◆ Required task:
Find each line holding "pixels" and copy it out.
* START *
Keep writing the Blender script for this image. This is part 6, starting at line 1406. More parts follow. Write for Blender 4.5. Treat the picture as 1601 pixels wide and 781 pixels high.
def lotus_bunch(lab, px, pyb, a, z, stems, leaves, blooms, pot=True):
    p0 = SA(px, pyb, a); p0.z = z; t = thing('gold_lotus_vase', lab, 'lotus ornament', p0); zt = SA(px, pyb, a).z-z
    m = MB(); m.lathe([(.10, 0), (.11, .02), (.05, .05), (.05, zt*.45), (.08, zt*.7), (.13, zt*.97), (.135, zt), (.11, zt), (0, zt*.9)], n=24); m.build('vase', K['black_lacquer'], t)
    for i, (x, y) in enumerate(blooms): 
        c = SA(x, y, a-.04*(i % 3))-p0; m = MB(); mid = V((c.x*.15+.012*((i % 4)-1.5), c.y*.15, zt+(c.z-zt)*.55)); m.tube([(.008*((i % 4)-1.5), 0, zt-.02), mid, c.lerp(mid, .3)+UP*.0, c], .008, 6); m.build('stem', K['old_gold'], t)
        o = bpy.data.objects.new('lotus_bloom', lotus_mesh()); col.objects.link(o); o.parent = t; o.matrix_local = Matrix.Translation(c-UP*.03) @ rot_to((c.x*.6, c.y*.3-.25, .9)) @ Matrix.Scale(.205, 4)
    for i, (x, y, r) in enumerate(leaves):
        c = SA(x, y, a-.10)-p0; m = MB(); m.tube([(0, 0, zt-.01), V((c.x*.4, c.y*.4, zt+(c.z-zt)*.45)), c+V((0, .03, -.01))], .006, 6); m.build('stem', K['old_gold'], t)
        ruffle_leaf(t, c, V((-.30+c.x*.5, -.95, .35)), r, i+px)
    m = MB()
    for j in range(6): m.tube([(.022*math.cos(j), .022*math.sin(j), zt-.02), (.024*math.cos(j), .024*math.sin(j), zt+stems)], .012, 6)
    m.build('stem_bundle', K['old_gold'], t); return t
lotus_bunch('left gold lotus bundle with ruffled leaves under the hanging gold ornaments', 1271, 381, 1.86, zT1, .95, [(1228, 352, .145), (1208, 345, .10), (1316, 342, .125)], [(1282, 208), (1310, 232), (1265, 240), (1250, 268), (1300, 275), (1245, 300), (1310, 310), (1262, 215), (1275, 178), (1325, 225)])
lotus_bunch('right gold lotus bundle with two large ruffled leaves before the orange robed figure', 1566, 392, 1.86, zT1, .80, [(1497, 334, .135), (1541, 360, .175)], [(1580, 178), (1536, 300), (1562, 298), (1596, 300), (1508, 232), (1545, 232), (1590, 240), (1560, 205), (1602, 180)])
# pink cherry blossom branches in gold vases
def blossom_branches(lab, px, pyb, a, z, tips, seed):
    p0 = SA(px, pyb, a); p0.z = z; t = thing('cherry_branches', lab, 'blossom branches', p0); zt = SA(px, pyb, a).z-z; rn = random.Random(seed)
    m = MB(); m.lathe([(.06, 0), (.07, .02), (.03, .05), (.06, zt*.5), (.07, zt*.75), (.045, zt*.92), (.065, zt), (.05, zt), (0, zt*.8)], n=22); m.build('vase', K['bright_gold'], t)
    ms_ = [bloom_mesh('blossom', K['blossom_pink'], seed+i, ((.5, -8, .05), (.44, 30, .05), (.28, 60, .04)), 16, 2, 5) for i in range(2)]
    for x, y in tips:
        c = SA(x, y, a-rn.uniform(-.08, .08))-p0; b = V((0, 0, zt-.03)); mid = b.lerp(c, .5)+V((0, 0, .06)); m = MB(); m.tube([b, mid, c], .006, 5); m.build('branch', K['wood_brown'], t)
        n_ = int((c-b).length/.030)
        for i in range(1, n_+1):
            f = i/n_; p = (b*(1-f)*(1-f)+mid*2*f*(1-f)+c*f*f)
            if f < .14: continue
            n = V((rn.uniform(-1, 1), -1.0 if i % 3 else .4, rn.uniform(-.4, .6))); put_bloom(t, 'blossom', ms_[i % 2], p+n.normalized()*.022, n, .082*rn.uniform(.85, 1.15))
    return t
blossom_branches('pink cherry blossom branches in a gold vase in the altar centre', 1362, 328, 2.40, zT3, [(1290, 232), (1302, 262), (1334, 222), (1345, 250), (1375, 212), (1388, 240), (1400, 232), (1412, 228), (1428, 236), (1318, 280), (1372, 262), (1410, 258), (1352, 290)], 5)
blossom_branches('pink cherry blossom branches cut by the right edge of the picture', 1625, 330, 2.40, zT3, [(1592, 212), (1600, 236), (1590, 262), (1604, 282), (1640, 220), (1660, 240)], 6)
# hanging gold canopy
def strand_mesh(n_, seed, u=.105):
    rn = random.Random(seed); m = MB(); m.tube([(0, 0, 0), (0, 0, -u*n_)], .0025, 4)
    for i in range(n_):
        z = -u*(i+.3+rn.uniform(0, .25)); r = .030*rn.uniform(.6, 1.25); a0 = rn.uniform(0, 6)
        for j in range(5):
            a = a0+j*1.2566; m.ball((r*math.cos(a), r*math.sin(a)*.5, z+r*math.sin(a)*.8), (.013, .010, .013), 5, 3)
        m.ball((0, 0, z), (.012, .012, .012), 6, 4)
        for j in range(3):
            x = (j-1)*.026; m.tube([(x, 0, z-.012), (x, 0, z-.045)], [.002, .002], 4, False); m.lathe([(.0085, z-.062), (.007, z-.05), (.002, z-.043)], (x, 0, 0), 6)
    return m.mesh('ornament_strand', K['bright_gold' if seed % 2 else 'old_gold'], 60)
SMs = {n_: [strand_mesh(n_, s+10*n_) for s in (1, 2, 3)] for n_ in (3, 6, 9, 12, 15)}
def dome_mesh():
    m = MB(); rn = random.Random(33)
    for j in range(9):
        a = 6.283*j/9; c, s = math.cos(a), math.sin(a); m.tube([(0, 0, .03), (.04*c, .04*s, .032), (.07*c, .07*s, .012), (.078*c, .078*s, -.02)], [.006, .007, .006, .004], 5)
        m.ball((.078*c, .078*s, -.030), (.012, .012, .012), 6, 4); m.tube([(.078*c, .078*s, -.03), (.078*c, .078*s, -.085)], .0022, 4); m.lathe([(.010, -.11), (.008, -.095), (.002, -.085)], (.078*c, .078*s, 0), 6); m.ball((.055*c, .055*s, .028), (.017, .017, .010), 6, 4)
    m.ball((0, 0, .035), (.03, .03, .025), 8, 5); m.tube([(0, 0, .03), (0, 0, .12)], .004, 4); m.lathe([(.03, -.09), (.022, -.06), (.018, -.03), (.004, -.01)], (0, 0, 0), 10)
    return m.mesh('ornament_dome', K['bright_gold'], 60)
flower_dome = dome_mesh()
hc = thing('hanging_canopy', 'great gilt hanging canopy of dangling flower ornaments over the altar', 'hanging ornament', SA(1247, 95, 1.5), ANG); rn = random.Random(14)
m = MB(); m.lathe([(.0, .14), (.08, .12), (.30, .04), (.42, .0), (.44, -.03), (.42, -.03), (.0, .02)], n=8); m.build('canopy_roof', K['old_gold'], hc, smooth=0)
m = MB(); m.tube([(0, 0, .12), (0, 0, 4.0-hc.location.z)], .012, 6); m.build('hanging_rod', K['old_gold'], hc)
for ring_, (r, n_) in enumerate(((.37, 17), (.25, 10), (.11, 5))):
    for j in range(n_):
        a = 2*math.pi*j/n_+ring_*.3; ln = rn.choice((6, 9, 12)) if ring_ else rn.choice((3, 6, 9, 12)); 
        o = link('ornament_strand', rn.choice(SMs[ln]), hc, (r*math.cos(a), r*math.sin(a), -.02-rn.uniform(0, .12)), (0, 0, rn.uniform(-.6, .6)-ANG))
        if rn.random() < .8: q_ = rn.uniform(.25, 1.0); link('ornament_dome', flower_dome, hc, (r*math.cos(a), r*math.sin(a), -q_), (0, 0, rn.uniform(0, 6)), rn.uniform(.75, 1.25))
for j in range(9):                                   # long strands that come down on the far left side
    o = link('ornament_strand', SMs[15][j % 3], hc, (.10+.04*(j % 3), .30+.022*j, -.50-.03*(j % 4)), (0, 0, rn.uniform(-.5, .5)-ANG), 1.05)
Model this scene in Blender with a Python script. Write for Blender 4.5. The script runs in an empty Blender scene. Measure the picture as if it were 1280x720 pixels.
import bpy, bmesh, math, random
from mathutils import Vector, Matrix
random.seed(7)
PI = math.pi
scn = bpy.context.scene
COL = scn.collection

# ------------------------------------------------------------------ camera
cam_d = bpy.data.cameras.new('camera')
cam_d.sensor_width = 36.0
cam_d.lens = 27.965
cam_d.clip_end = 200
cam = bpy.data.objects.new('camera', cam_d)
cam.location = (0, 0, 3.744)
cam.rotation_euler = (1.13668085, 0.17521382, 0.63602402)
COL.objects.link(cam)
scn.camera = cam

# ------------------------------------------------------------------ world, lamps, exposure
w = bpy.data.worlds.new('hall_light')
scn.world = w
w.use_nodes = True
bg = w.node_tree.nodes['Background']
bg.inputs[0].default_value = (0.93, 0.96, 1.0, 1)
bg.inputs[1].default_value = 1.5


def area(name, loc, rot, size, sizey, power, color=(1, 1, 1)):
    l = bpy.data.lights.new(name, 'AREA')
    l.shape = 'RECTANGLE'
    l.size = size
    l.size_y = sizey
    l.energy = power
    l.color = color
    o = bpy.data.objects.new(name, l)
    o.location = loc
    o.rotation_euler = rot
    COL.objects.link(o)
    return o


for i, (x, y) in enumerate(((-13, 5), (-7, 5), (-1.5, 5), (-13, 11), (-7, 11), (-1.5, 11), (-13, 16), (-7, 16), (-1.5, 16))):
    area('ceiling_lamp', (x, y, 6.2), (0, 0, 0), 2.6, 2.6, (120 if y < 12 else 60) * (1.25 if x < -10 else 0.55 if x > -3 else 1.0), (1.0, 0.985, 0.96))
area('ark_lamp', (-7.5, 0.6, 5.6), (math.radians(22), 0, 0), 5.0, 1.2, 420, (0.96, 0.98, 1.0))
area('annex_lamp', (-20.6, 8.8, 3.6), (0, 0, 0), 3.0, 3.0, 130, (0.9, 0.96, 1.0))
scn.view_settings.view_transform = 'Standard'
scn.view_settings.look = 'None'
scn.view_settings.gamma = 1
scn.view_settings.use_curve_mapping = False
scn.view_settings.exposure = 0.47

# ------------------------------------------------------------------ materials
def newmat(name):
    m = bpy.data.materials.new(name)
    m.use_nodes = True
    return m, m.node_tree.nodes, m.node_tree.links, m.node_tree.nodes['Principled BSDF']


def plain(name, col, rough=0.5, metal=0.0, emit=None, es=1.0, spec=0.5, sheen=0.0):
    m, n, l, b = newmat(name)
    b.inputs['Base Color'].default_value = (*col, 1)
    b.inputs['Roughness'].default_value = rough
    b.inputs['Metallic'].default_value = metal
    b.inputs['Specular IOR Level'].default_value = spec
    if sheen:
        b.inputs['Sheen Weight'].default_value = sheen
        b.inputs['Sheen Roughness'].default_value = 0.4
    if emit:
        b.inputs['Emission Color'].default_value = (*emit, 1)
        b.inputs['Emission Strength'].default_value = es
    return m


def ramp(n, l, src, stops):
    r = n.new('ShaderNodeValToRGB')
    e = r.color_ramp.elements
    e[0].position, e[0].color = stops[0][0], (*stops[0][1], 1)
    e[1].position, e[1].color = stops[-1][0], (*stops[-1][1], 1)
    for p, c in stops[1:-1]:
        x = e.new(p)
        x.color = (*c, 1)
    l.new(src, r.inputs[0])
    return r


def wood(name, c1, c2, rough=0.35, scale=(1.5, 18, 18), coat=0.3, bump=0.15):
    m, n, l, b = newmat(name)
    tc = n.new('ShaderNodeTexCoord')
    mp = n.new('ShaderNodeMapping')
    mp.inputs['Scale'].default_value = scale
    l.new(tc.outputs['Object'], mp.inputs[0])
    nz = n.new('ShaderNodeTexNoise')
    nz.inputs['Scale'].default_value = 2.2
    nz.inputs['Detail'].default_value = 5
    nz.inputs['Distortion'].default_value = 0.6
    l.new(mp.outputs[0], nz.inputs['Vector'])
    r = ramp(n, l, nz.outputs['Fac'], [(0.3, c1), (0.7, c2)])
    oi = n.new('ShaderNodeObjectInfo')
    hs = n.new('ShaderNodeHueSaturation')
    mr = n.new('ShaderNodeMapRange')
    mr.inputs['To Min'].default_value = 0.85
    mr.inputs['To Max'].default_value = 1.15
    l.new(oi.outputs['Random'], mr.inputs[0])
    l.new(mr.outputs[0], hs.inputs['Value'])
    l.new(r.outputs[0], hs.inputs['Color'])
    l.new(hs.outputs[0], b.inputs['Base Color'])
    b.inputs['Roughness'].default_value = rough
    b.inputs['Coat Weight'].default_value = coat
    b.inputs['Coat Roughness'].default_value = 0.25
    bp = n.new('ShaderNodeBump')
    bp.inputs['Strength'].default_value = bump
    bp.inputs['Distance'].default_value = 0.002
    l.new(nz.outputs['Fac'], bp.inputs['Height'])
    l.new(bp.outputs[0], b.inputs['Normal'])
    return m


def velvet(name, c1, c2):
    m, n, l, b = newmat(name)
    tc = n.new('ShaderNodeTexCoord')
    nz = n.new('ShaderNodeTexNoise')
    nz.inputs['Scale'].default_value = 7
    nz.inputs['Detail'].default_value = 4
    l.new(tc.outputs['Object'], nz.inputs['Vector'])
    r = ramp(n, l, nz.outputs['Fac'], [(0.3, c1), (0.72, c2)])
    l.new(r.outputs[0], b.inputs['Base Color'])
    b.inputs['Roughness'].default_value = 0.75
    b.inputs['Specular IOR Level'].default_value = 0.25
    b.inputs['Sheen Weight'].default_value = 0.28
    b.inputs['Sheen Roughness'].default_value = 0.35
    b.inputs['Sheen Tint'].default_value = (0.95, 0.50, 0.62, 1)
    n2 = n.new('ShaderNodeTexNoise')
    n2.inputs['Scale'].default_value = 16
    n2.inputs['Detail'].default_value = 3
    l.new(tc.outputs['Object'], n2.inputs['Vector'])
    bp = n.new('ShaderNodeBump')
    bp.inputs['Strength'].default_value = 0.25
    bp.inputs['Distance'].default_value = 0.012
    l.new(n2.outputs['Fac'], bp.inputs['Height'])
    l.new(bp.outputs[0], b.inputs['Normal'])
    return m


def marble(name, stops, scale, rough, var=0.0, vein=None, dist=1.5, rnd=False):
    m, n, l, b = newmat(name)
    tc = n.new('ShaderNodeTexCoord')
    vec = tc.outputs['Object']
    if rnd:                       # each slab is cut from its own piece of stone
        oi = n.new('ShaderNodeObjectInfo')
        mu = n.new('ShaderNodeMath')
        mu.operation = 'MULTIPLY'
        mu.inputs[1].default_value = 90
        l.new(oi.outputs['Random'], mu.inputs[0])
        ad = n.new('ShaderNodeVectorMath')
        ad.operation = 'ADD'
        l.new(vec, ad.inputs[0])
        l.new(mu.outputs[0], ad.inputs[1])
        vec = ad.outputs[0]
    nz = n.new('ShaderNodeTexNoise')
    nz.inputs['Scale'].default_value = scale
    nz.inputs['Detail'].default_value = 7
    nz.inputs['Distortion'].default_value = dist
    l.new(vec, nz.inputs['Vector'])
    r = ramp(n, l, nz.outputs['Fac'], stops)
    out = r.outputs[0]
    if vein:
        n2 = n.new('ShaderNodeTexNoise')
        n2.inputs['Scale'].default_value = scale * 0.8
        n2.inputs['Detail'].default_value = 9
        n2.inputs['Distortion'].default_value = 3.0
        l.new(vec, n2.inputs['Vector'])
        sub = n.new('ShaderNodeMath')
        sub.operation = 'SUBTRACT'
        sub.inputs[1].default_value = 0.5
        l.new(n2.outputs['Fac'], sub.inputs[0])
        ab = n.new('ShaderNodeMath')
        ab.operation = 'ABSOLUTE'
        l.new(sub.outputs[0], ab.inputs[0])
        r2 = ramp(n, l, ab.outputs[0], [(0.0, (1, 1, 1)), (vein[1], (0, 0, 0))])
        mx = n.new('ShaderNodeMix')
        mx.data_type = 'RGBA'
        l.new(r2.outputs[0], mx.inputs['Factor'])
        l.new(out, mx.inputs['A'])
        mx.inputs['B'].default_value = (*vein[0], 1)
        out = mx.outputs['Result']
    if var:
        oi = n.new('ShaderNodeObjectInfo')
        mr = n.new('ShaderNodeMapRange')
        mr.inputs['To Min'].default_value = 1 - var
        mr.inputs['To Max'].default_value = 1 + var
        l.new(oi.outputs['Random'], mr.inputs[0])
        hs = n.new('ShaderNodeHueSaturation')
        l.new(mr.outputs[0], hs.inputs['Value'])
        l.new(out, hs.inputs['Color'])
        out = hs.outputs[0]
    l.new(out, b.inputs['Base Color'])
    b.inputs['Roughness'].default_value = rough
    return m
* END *
◆ Solved problem:
Keep writing the Blender script for this image. This is part 6, starting at line 1406. More parts follow. Write for Blender 4.5. Treat the picture as 1601 pixels wide and 781 pixels high.
Model this scene in Blender with a Python script. Write for Blender 4.5. The script runs in an empty Blender scene. Measure the picture as if it were 1280x720 pixels.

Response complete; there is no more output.